Some neighborhoods with new temporary shelters have faced issues with loitering and littering, Ponce de León said. For resident Nathalie Magallanes, the issue is financial.

Magallanes said once she learned how much money the city is paying contractors to operate shelters — most notably, national employment firm Favorite Healthcare Staffing — she was less than thrilled about the choice to open more.

The city has paid Favorite Staffing at least $56 million since September 2022. In October, the firm signed its third contract extension with the city, for $40 million through October 2024.

“I’m OK with housing migrants here,” Magallanes said. “I’m a migrant myself. My parents are. But I’m not OK with being screwed out of my taxpayer money.”

City officials emphasized Monday that the shelter will not, however, divert funding from city homeless shelters.

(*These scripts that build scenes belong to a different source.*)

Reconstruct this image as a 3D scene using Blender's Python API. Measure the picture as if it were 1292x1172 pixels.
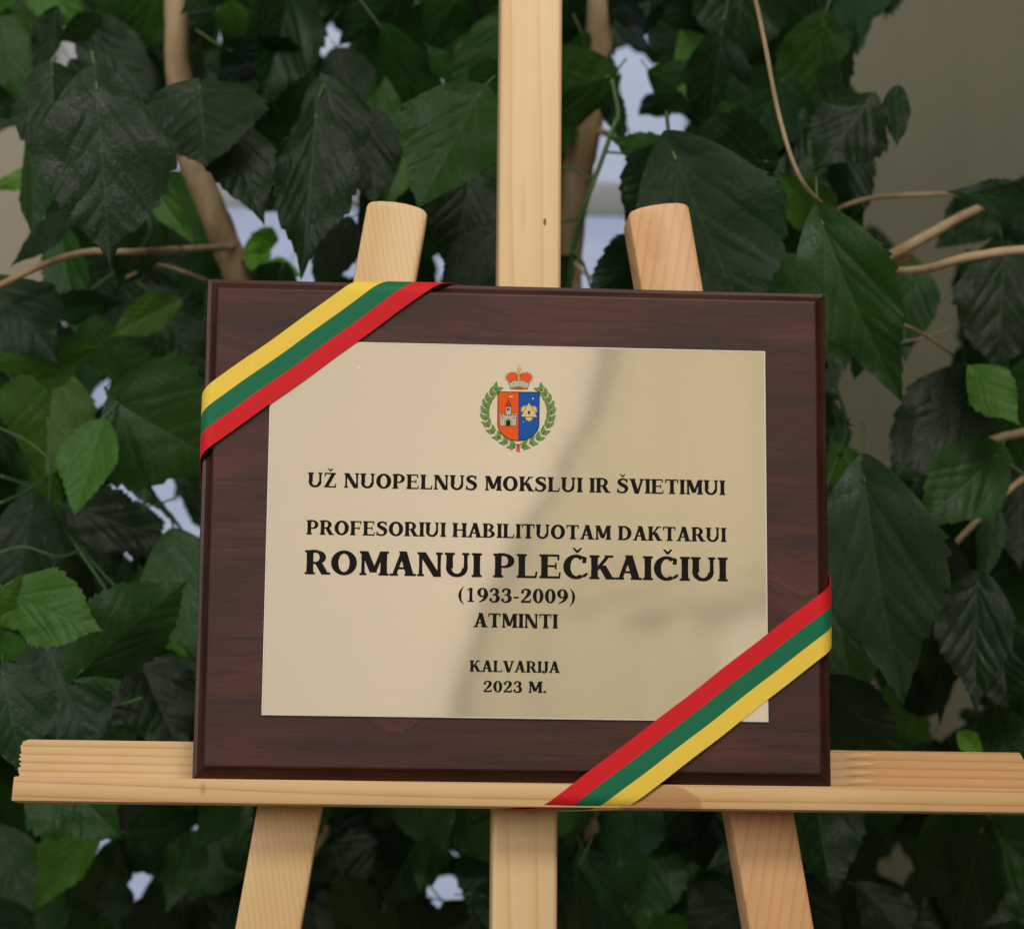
import bpy, bmesh, math, random
from mathutils import Vector, Matrix, geometry
R = math.radians
for o in list(bpy.data.objects): bpy.data.objects.remove(o)
S = bpy.context.scene
C = S.collection

# ------------------------------------------------------------------ frames
# easel frame: x right, y up the leaning easel, z out of the plaque (metres). The easel leans back 12 degrees.
LEAN = R(12); HC = 1.30
M3 = Matrix.Rotation(math.pi / 2 - LEAN, 3, 'X')
def W(p): return M3 @ Vector(p) + Vector((0, 0, HC))
PW, PH = 0.28, 0.2232                       # plaque width and height
# ------------------------------------------------------------------ camera
FPX = 3200.0; CX, CY = 646.0, 586.0
RV = Vector((-0.1776, 0.0611, -0.0145)); TV = Vector((0.0019, -0.0292, -1.1293))
RC = Matrix.Rotation(RV.length, 3, RV.normalized())      # easel frame -> camera
CE = -(RC.transposed() @ TV)                             # camera in easel frame
CAMROT = M3 @ RC.transposed()
CAMPOS = W(CE)
cam = bpy.data.cameras.new('camera'); co = bpy.data.objects.new('camera', cam); C.objects.link(co)
co.matrix_world = Matrix.Translation(CAMPOS) @ CAMROT.to_4x4()
cam.sensor_width = 36; cam.sensor_fit = 'HORIZONTAL'; cam.lens = FPX / 1292 * 36
cam.clip_end = 100; cam.clip_start = 0.05
cam.dof.use_dof = True; cam.dof.focus_distance = 1.12; cam.dof.aperture_fstop = 12
S.camera = co
def onplane(px, py, z=0.0):                 # picture point -> easel frame point on the plane z
    d = RC.transposed() @ Vector(((px - CX) / FPX, -(py - CY) / FPX, -1))
    t = (z - CE.z) / d.z
    return CE + d * t
def far(px, py, D):                         # picture point -> world point D metres from the lens
    return CAMPOS + CAMROT @ Vector(((px - CX) / FPX * D, -(py - CY) / FPX * D, -D))
# ------------------------------------------------------------------ light
w = bpy.data.worlds.new('World'); S.world = w; w.use_nodes = True
w.node_tree.nodes['Background'].inputs[0].default_value = (0.9, 0.95, 1, 1)
w.node_tree.nodes['Background'].inputs[1].default_value = 0.10
def area(name, loc, target, sx, sy, power, col):
    l = bpy.data.lights.new(name, 'AREA'); l.shape = 'RECTANGLE'; l.size = sx; l.size_y = sy; l.energy = power; l.color = col
    o = bpy.data.objects.new(name, l); C.objects.link(o); o.location = loc
    o.rotation_euler = (Vector(target) - Vector(loc)).to_track_quat('-Z', 'Y').to_euler(); return o
area('key_light', (-1.9, -1.9, 2.3), (0, 0, 1.25), 1.0, 1.2, 30, (1, 0.97, 0.93))  # main soft light from the upper front left
area('overhead_fill', (0.3, -1.2, 3.0), (0.1, -0.2, 1.0), 1.0, 0.5, 22, (1, 0.96, 0.90))
area('overhead_fill', (0.6, -2.4, 3.15), (0.6, -3.4, 1.5), 1.2, 0.6, 26, (1, 0.95, 0.88))  # added lamp, brightens the front wall that the plate mirrors
area('plate_reflection_lamp', (0.0, -3.45, 2.5), (0.0, 0, 2.5), 3.2, 1.3, 9.5, (1, 0.94, 0.92))  # unseen lamp added for the bright left part of the plate's reflection
S.view_settings.view_transform = 'Standard'; S.view_settings.look = 'None'
S.view_settings.exposure = 0.0; S.view_settings.gamma = 1
S.render.engine = 'CYCLES'
S.render.resolution_x = 1024; S.render.resolution_y = 928

# ------------------------------------------------------------------ helpers
class N:
    def __init__(s, name):
        s.m = bpy.data.materials.new(name); s.m.use_nodes = True; s.t = s.m.node_tree
        s.b = s.t.nodes['Principled BSDF']; s.out = s.t.nodes['Material Output']
    def n(s, typ, **kw):
        x = s.t.nodes.new(typ)
        for k, v in kw.items(): setattr(x, k, v)
        return x
    def l(s, a, b): s.t.links.new(a, b)
    def setin(s, k, v):
        if hasattr(v, 'is_output'): s.l(v, s.b.inputs[k])
        else: s.b.inputs[k].default_value = v
    def obj(s): return s.n('ShaderNodeTexCoord').outputs['Object']
    def math(s, op, a, b=None, c=None):
        x = s.n('ShaderNodeMath', operation=op)
        for i, v in enumerate((a, b, c)):
            if v is None: continue
            if hasattr(v, 'is_output'): s.l(v, x.inputs[i])
            else: x.inputs[i].default_value = v
        return x.outputs[0]
    def mapping(s, vec, loc=(0,0,0), rot=(0,0,0), sc=(1,1,1)):
        x = s.n('ShaderNodeMapping'); s.l(vec, x.inputs[0])
        x.inputs[1].default_value = loc; x.inputs[2].default_value = rot; x.inputs[3].default_value = sc
        return x.outputs[0]
    def noise(s, vec, scale, detail=3, rough=0.5, dist=0):
        x = s.n('ShaderNodeTexNoise'); s.l(vec, x.inputs['Vector'])
        x.inputs['Scale'].default_value = scale; x.inputs['Detail'].default_value = detail
        x.inputs['Roughness'].default_value = rough; x.inputs['Distortion'].default_value = dist
        return x.outputs['Fac']
    def ramp(s, f, stops, interp='LINEAR'):
        x = s.n('ShaderNodeValToRGB'); x.color_ramp.interpolation = interp
        e = x.color_ramp.elements
        while len(e) < len(stops): e.new(0.5)
        for i, (p, c) in enumerate(stops): e[i].position = p; e[i].color = (*c, 1)
        s.l(f, x.inputs[0]); return x.outputs[0]
    def mix(s, f, a, b, blend='MIX'):
        x = s.n('ShaderNodeMix', data_type='RGBA', blend_type=blend)
        for i, v in ((0, f), (6, a), (7, b)):
            if hasattr(v, 'is_output'): s.l(v, x.inputs[i])
            else: x.inputs[i].default_value = v if i == 0 else (*v, 1)
        return x.outputs[2]
    def bump(s, h, strength, dist=0.001):
        x = s.n('ShaderNodeBump'); x.inputs['Strength'].default_value = strength; x.inputs['Distance'].default_value = dist
        s.l(h, x.inputs['Height']); s.l(x.outputs[0], s.b.inputs['Normal'])

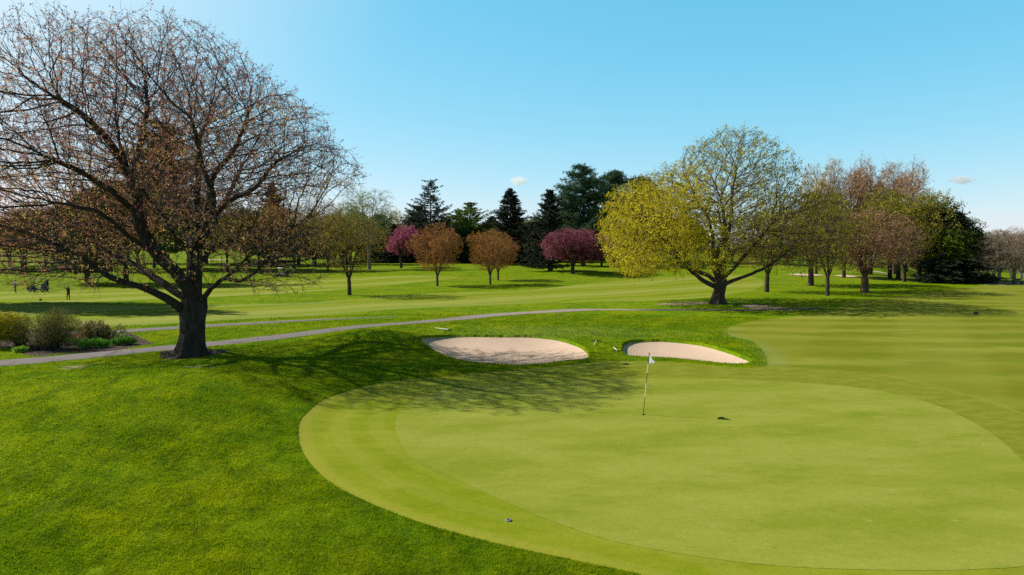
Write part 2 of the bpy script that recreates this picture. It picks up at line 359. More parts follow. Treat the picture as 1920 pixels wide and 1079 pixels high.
def mat_leaf(name, stops, tr=.35, vary=.12, rough=.7):
    t = NT(name); r = t.attr('rnd'); oi = t.n('ShaderNodeObjectInfo').outputs['Random']
    c = t.ramp(r, stops)
    big = t.noise(t.obj(), .35, 3)
    hs = t.n('ShaderNodeHueSaturation'); t.put(hs.inputs['Color'], c)
    t.l(t.math('ADD', .5 - vary * .12, t.math('MULTIPLY', oi, vary * .24)), hs.inputs['Hue'])
    t.l(t.math('ADD', 1 - vary, t.math('MULTIPLY', t.math('ADD', oi, big), vary)), hs.inputs['Value'])
    c = hs.outputs[0]
    return t.done(t.trans(c, t.bsdf(c, rough, None, .15), tr))
def mat_flat(name, col, rough=.6, spec=.3, metal=0.0, var=.15):
    t = NT(name); n = t.noise(t.obj(), 6, 4)
    c = t.mix(n, tuple(x * (1 - var) for x in col), tuple(min(1, x * (1 + var)) for x in col))
    return t.done(t.bsdf(c, rough, None, spec, metal))
M = {}
M['turf'] = mat_ground(); M['blade'] = mat_blade(); M['green'] = mat_green(); M['fringe'] = mat_green(True); M['sand'] = mat_sand(); M['asphalt'] = mat_asphalt()
M['bark_dark'] = mat_bark('bark_dark', (.022, .016, .013), (.068, .052, .044))
M['bark_brown'] = mat_bark('bark_brown', (.035, .024, .018), (.095, .070, .052))
M['bark_grey'] = mat_bark('bark_grey', (.12, .10, .085), (.27, .235, .20))
M['twig_rust'] = mat_bark('twig_rust', (.075, .045, .03), (.17, .10, .065))
M['twig_hero'] = mat_bark('twig_maple', (.045, .032, .030), (.15, .105, .095))
M['twig_yel'] = mat_bark('twig_yellow', (.06, .045, .030), (.17, .135, .085))
M['twig_grey'] = mat_bark('twig_grey', (.13, .10, .08), (.30, .235, .19))
M['lf_hero'] = mat_leaf('maple_blossom', [(0, (0.211, 0.072, 0.075)), (.35, (0.549, 0.224, 0.190)), (.7, (0.844, 0.385, 0.177)), (1, (0.900, 0.608, 0.151))], .35)
M['lf_yellow'] = mat_leaf('yellow_blossom', [(0, (0.184, 0.193, 0.007)), (.5, (0.520, 0.488, 0.014)), (1, (0.794, 0.695, 0.029))], .40)
M['lf_bud'] = mat_leaf('rust_buds', [(0, (0.138, 0.064, 0.025)), (.5, (0.432, 0.176, 0.045)), (1, (0.735, 0.319, 0.062))], .3)
M['lf_pink'] = mat_leaf('pink_blossom', [(0, (0.121, 0.028, 0.047)), (.5, (0.446, 0.098, 0.176)), (1, (0.743, 0.280, 0.378))], .3)
M['lf_olive'] = mat_leaf('olive_buds', [(0, (0.085, 0.064, 0.010)), (.5, (0.255, 0.200, 0.020)), (1, (0.459, 0.376, 0.030))], .35, .2)
M['lf_green'] = mat_leaf('spring_leaves', [(0, (0.044, 0.065, 0.005)), (.5, (0.119, 0.157, 0.010)), (1, (0.256, 0.262, 0.016))], .35, .2)
M['lf_pale'] = mat_leaf('pale_catkins', [(0, (0.150, 0.182, 0.042)), (.5, (0.300, 0.350, 0.084)), (1, (0.450, 0.504, 0.144))], .35)
M['lf_plum'] = mat_leaf('plum_blossom', [(0, (.075, .018, .028)), (.5, (.28, .07, .10)), (1, (.46, .18, .21))], .3)
M['lf_rust'] = mat_leaf('rust_brown_buds', [(0, (0.144, 0.078, 0.048)), (.5, (0.360, 0.198, 0.108)), (1, (0.552, 0.336, 0.168))], .3, .15)
M['lf_bare'] = mat_leaf('bare_tips', [(0, (0.175, 0.107, 0.070)), (.5, (0.413, 0.259, 0.156)), (1, (0.625, 0.404, 0.221))], .25, .25)
M['lf_gold'] = mat_leaf('gold_buds', [(0, (0.262, 0.145, 0.050)), (.5, (0.653, 0.386, 0.118)), (1, (0.900, 0.628, 0.185))], .35, .2)
M['nd_spruce'] = mat_leaf('spruce_needles', [(0, (0.006, 0.011, 0.007)), (.6, (0.018, 0.032, 0.016)), (1, (0.042, 0.058, 0.026))], .08, .2)
M['nd_pine'] = mat_leaf('pine_needles', [(0, (0.022, 0.048, 0.023)), (.6, (0.063, 0.111, 0.052)), (1, (0.132, 0.193, 0.084))], .15, .15)
M['nd_larch'] = mat_leaf('larch_needles', [(0, (0.028, 0.062, 0.008)), (.6, (0.084, 0.163, 0.016)), (1, (0.154, 0.250, 0.030))], .3, .15)
M['nd_yew'] = mat_leaf('yew_needles', [(0, (.010, .014, .006)), (.6, (.030, .036, .014)), (1, (.06, .065, .022))], .1, .2)
M['black'] = mat_flat('black_cloth', (.012, .012, .014), .8, .2)
M['skin'] = mat_flat('skin', (.46, .25, .17), .55, .3, 0, .05)
M['tan'] = mat_flat('tan_cap', (.55, .42, .30), .8)
M['lblue'] = mat_flat('light_blue_cloth', (.30, .48, .72), .8)
M['maroon'] = mat_flat('brown_trousers', (.16, .06, .05), .8)
M['white'] = mat_flat('white_paint', (.80, .80, .80), .45, .4, 0, .04)
t = NT('white_flag_cloth'); M['flag'] = t.done(t.trans((.85, .85, .88), t.bsdf((.85, .85, .88), .85, None, .1), .55))
M['blackp'] = mat_flat('black_paint', (.02, .02, .02), .4)
M['cartblue'] = mat_flat('dark_blue_paint', (.025, .035, .08), .3, .5)
M['cartgrey'] = mat_flat('grey_plastic', (.10, .10, .11), .5)
M['seat'] = mat_flat('pale_vinyl', (.45, .42, .38), .5)
M['tyre'] = mat_flat('tyre_rubber', (.015, .015, .015), .85)
M['steel'] = mat_flat('steel', (.45, .45, .47), .35, .5, .9)
M['dgreen'] = mat_flat('dark_green_plastic', (.01, .035, .02), .5)
M['stone'] = mat_flat('grey_stone', (.22, .23, .26), .8)
M['hole'] = mat_flat('cup_liner', (.02, .015, .012), .9)
M['orange'] = mat_flat('orange_petals', (.75, .10, .02), .6)
M['wood'] = mat_flat('weathered_wood', (.10, .075, .055), .85)
def mat_glass():
    t = NT('windshield'); g = t.n('ShaderNodeBsdfGlossy'); g.inputs['Roughness'].default_value = .08; g.inputs[0].default_value = (.8, .9, 1, 1)
    tr = t.n('ShaderNodeBsdfTransparent'); tr.inputs[0].default_value = (.75, .85, .9, 1); x = t.n('ShaderNodeMixShader'); x.inputs[0].default_value = .45
    t.l(tr.outputs[0], x.inputs[1]); t.l(g.outputs[0], x.inputs[2]); return t.done(x.outputs[0])
M['glass'] = mat_glass()
def mat_foliage(name, stops): return mat_leaf(name, stops, .3)
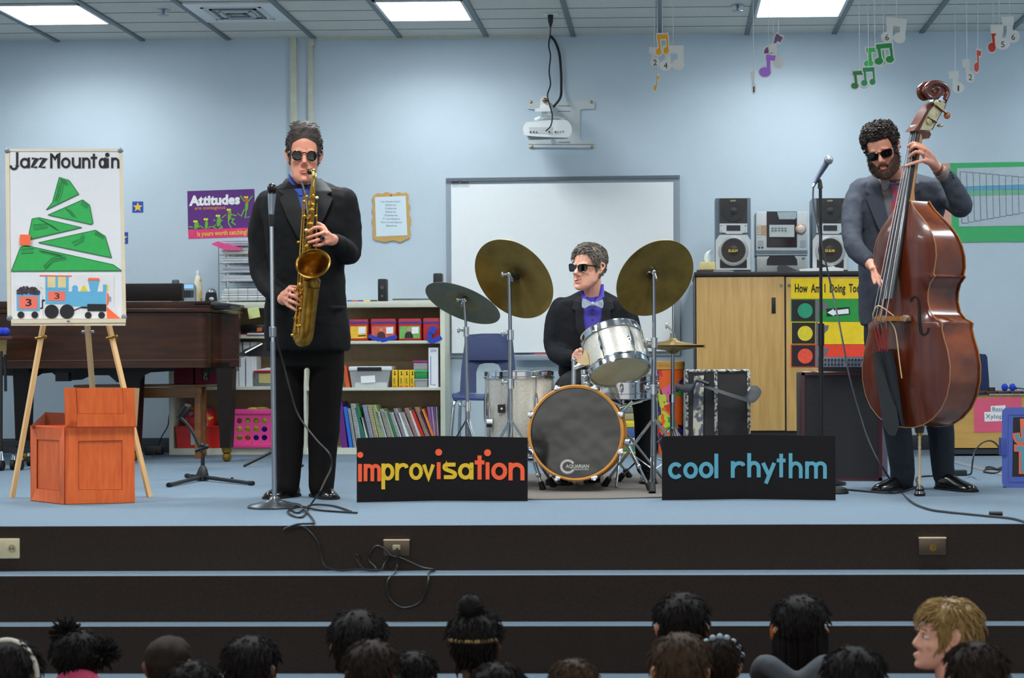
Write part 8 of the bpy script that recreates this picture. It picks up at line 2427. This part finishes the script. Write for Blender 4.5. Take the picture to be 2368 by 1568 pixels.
limb(b, [(2130, 815, 8.6, 0.088), (2160, 900, 8.6, 0.08), (2176, 1000, 8.6, 0.068), (2180, 1075, 8.6, 0.058), (2184, 1104, 8.6, 0.056)])
cloth(b.build('trousers', gtr, bs), 0.008, 4, 0.012, FOLDS2)
shoe(bs, Vector((P(2104, 830, 8.62).x, 8.64, 0)), Vector((P(2020, 830, 8.42).x, 8.40, 0)))
shoe(bs, Vector((P(2170, 830, 8.6).x, 8.62, 0)), Vector((P(2252, 830, 8.38).x, 8.36, 0)))
# ================================================================ double bass
ep = Fl(2127, 1147)
yw = math.radians(54)
BW = Vector((-math.sin(yw), -math.cos(yw), 0))   # out of the front
BU = Vector((math.cos(yw), -math.sin(yw), 0))    # across, towards the viewer
B0 = Vector((ep.x, ep.y, 0)) + BW * 0.09
RIB = 0.195


def bp3(u, z, w=0.0):
    return B0 + BU * u + BW * w + Vector((0, 0, z))


OUT = [(0.328, 0.0), (0.332, 0.06), (0.345, 0.115), (0.375, 0.175), (0.42, 0.228), (0.48, 0.266), (0.55, 0.285), (0.62, 0.287), (0.69, 0.272), (0.75, 0.248), (0.79, 0.236), (0.818, 0.242), (0.826, 0.226), (0.838, 0.196), (0.87, 0.163), (0.92, 0.146), (0.965, 0.148), (1.005, 0.163), (1.028, 0.186), (1.036, 0.196), (1.046, 0.184), (1.08, 0.193), (1.13, 0.202), (1.18, 0.198), (1.225, 0.182), (1.265, 0.155), (1.30, 0.122), (1.33, 0.09), (1.355, 0.064), (1.38, 0.045), (1.398, 0.036), (1.40, 0.0)]
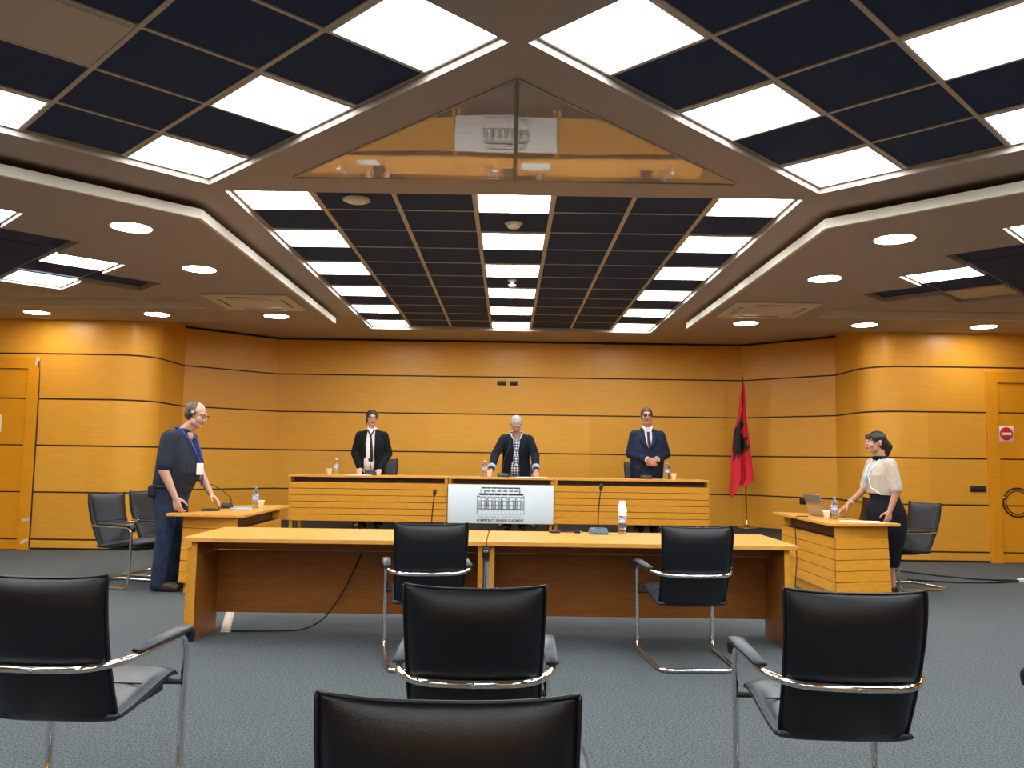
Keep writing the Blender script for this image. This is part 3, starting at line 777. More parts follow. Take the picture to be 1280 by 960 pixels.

If anything, Ponce de León said, organizing migrant shelters has taught the city its programming for unhoused residents is “not adequate.”

“This has taught us that we can do better,” Ponce de León said.

Resident Teresa Groat said she engages with both migrants and homeless residents while working at the Harold Washington Library. On Monday, she appealed to her neighbors to hold empathy for both groups.

“You’re talking about the same coin with two sides,” Groat said. “One does not have to be sacrificed.”